Thursday, July 9, 2015

Maybe she's born with it, maybe it's....totally not what I think.

She's probably my age. Over 40. She is heavily pregnant, on the hottest week of the last 6 years here in Zurich, and she's walking along the sidewalk holding hands with a 3 1/2 year old on one side and a 2 year old on the other. She's sort of smiling. No one is screaming. She's wearing skinny pregnancy jeans.

And suddenly all the little props I've given myself this last week, for keeping two kids basically hydrated and safe from sunburn, and a dog away from heat exhaustion, kind of seem little. Small. Ridiculous. How does she do it? How does anyone with more than 2 kids do it? How am I so lost with my paltry two children and measly 25% work?

Luckily, the next thing that comes to mind is the conversation from the other day with a mom of two from our daycare. And her story of one preemie and both kids being born within an hour (one, single, 60 minute hour) of the start of her contractions. Her good memories of birth. Her story that once again brought to mind how silly words are. She's given birth and I've given birth. To two kids each, roughly at the same time in history, and in the same place. Yet there are oceans and mountains of difference between our experiences. To the point where you almost shouldn't call them by the same term. Or at least we should start inventing a multitude of terms for "birth", to distinguish all the varieties it takes on - varieties of happy and sad, joyous and disappointing or scary, long or short, easy or hard. Why do we use just that one word?

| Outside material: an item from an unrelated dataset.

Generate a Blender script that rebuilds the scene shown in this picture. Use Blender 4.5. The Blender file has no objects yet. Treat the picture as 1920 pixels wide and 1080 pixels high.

And this brings me to remember comments I've gotten about birth and pregnancy and motherhood. The women who sound upset that my second child is so young and yet I've got no extra weight to speak of. I know that tone - it takes up a lot of time in my head, that "how come you got that and I didn't?" feeling. And if we don't have much time to talk, they don't know that I'm on antidepressants, on part time work, that I didn't eat milk products or onions or garlic for 4 months after my second was born. They don't know that the choices I've made are mostly due to fear - of not sleeping because my baby's tummy is upset, of being desolate and depressed, of having back pain. So I should be assuming that behind every smiling parent pushing a twin stroller is a story as well, instead of berating myself for being less than because I've seen the perfect moment by chance.